Un milliardaire chinois qui devient le premier actionnaire d’un groupe automobile allemand : qui aurait cru cela possible il y a encore à peine vingt ans, alors que la Chine ne faisait pas encore partie de l’Organisation mondiale du commerce (OMC) ?
En déboursant 9 milliards de dollars pour prendre le contrôle de 9,69% de Daimler, le fabricant de la marque Mercedes, Li Shufu, 54 ans, fils de paysans pauvres, ancien photographe et ancien vendeur de réfrigérateurs, vient pourtant de frapper un grand coup. L’opération est d’autant plus médiatisée qu’elle s’est réalisée dans le plus grand secret puisque l’intéressé a mené son affaire sans se déclarer, amassant des actions Daimler à la manière d’un passage en force de Vincent Bolloré.
Une soif d’acquisitions
Certes, l’homme n’est pas un inconnu. Cinquantième fortune de Chine, il est le fondateur et patron du groupe automobile (bas de gamme) chinois Geely (1,25 million de véhicules vendus en 2017). Il est aussi le propriétaire à 100% du suédois Volvo Cars dont les médias spécialisés affirment qu’il a réussi le redressement notamment face à la concurrence allemande dans le véhicule haut de gamme. A cela s’ajoutent 8,2% du capital d’AB Volvo (l’ancienne branche de Volvo qui produit aujourd’hui des poids lourds et des engins de BTP) et l’entreprise LEVC qui fabrique les fameux taxis londoniens sans oublier diverses participations au sein des constructeurs Lotus (Grande-Bretagne) et Proton (Malaisie).

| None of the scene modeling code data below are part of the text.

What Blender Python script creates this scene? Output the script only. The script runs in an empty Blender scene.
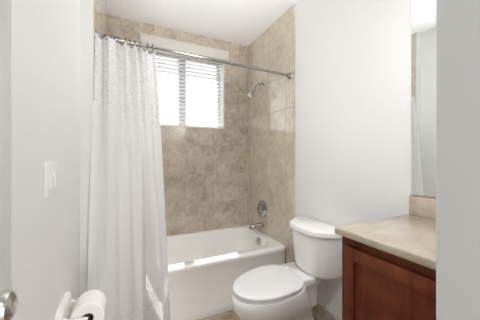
import bpy, bmesh, math, random
from mathutils import Vector, Matrix
random.seed(4)
S = bpy.context.scene
C = S.collection
PI = math.pi

# ------------------------------------------------------------ camera, world, light, exposure
H = 1.277                      # eye height
cd = bpy.data.cameras.new('camera')
cam = bpy.data.objects.new('camera', cd); C.objects.link(cam)
cd.sensor_width = 36.0
cd.lens = 236.0 / 480.0 * 36.0
cd.shift_y = -3.0 / 480.0
cd.clip_start = 0.02
cam.location = (0, 0, H)
cam.rotation_euler = (PI / 2, 0, -math.radians(25.5))
S.camera = cam

S.view_settings.view_transform = 'Standard'
S.view_settings.look = 'None'
S.view_settings.gamma = 1.0
S.view_settings.use_curve_mapping = False
S.view_settings.exposure = 0.92

w = bpy.data.worlds.new('world'); S.world = w; w.use_nodes = True
nt = w.node_tree; nt.nodes.clear()
wo = nt.nodes.new('ShaderNodeOutputWorld'); bg = nt.nodes.new('ShaderNodeBackground')
bg.inputs['Color'].default_value = (0.93, 0.97, 1.0, 1); bg.inputs['Strength'].default_value = 1.6
nt.links.new(bg.outputs[0], wo.inputs[0])

def lamp(name, kind, loc, direction, energy, color=(1, 1, 1), size=None, size_y=None):
    d = bpy.data.lights.new(name, kind); d.energy = energy; d.color = color
    if kind == 'AREA':
        d.shape = 'RECTANGLE' if size_y else 'SQUARE'
        d.size = size
        if size_y: d.size_y = size_y
    o = bpy.data.objects.new(name, d); C.objects.link(o)
    o.location = loc
    o.rotation_euler = Vector(direction).to_track_quat('-Z', 'Y').to_euler()
    return o
def point_fill(name, loc, energy, color, radius):
    d = bpy.data.lights.new(name, 'POINT'); d.energy = energy; d.color = color; d.shadow_soft_size = radius
    o = bpy.data.objects.new(name, d); C.objects.link(o); o.location = loc
    return o
sun = lamp('sun', 'SUN', (0.6, 4, 5), (-0.14, -1.0, -1.9), 15.0, (1.0, 0.97, 0.92)); sun.data.angle = math.radians(0.53)
WARM = (1.0, 1.0, 1.0)
point_fill('vanity_fill', (0.95, 0.45, 1.85), 3.0, WARM, 0.10)  # unseen fill added near the vanity, no fixture behind it
point_fill('overhead_fill', (0.54, 1.34, 1.93), 4.5, WARM, 0.13)  # added fill hanging free in the room, not a ceiling fixture
lamp('hall_fill', 'AREA', (0.1, -0.75, 2.6), (0.0, 0.5, -1), 6.0, (1.0, 1.0, 1.0), 0.5)  # unseen fill added in the hall behind the camera
lamp('doorway_fill', 'AREA', (0.47, -1.10, 1.05), (0.12, 1, -0.06), 11.0, (0.99, 1.0, 1.0), 0.35, 1.5)  # added low fill for the tub apron, toilet and curtain
fl_d = bpy.data.lights.new('ceiling_fill', 'SPOT'); fl_d.color = (0.96, 0.985, 1.0); fl_d.energy = 80.0; fl_d.spot_size = math.radians(52); fl_d.spot_blend = 0.9; fl_d.shadow_soft_size = 0.06  # added spot aimed upward to brighten the ceiling
fl_o = bpy.data.objects.new('ceiling_fill', fl_d); C.objects.link(fl_o); fl_o.location = (0.12, -0.10, 1.62)
fl_o.rotation_euler = Vector((0.42, 1.55, 1.03)).to_track_quat('-Z', 'Y').to_euler()

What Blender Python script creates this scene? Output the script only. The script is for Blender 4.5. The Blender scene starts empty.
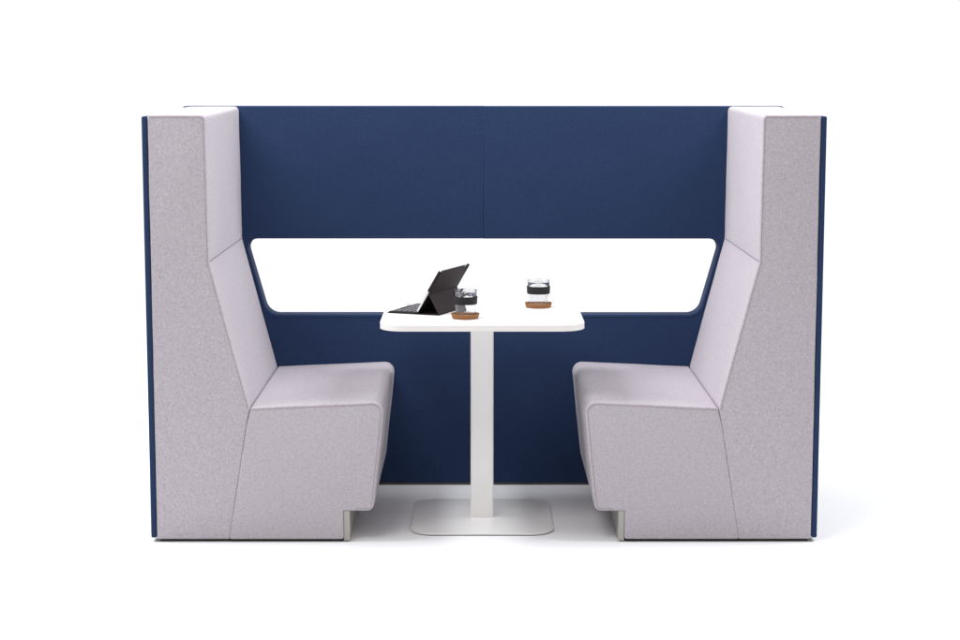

Il y a quelque temps, Li Shufu avait tenté de convaincre la direction de Daimler d’accepter une prise de contrôle de 5% du capital du constructeur à la fois numéro un du haut de gamme et premier fabricant mondial de poids lourds. Une offre rejetée qui explique ce « raid boursier furtif » comme l’a surnommé la presse allemande. Désormais, les interrogations sont nombreuses. D’abord, Li Shufu bouleverse un ordre bien établi puisque, jusque-là, Daimler semblait plutôt enclin à renforcer son alliance à la fois capitalistique et technologique avec Renault-Nissan et Mitsubishi Motors. Avec l’irruption de Li Shufu, des éclaircissements de stratégie sont à attendre et, pourquoi pas, d’autres alliances capitalistiques.
Danger sur le « made in Germany » ?
Mais le plus important dans l’affaire réside dans l’inquiétude provoquée par ce raid en Allemagne. Pour de nombreux observateurs, ce que veut le milliardaire chinois, c’est la prise de contrôle du savoir-faire allemand en matière d’automobile, notamment électrique. Autrement dit, c’est le fameux « made in Germany », soit un label mondial prestigieux, qui est dans le viseur du patron de Geely. La ministre de l’Economie allemande Brigitte Zypries a estimé qu’il s’agissait-là d’une affaire courante mais a néanmoins estimé que l’ouverture économique de l’Allemagne ne devait pas être exploitée par d’autres pays. Plusieurs éditorialistes allemands ont rappelé que les firmes de leur pays n’ont jamais pu prendre le contrôle total d’une entreprise chinoise.
Des lois existent en Allemagne qui interdisent à un groupe étranger de prendre plus de 25% du capital d’une entreprise sans autorisation du gouvernement. Mais le raid de Li Shufu fera certainement date. Il montre bien quel est l’enjeu actuel. Les entreprises chinoises sont parties à l’assaut du globe et il n’y a pas que les matières premières qui les intéressent. Berlin va enquêter pour savoir si le milliardaire n’a pas contrevenu à la réglementation en ne déclarant pas les franchissements de seuils de 3% puis de 5% dans le capital de Daimler. Mais l’intéressé ne risque « qu’une » amende de 10 millions d’euros, voire un peu plus. C’est-à-dire pas grand-chose quand on ambitionne de pouvoir disposer un jour de l’une des meilleures technologies automobiles au monde.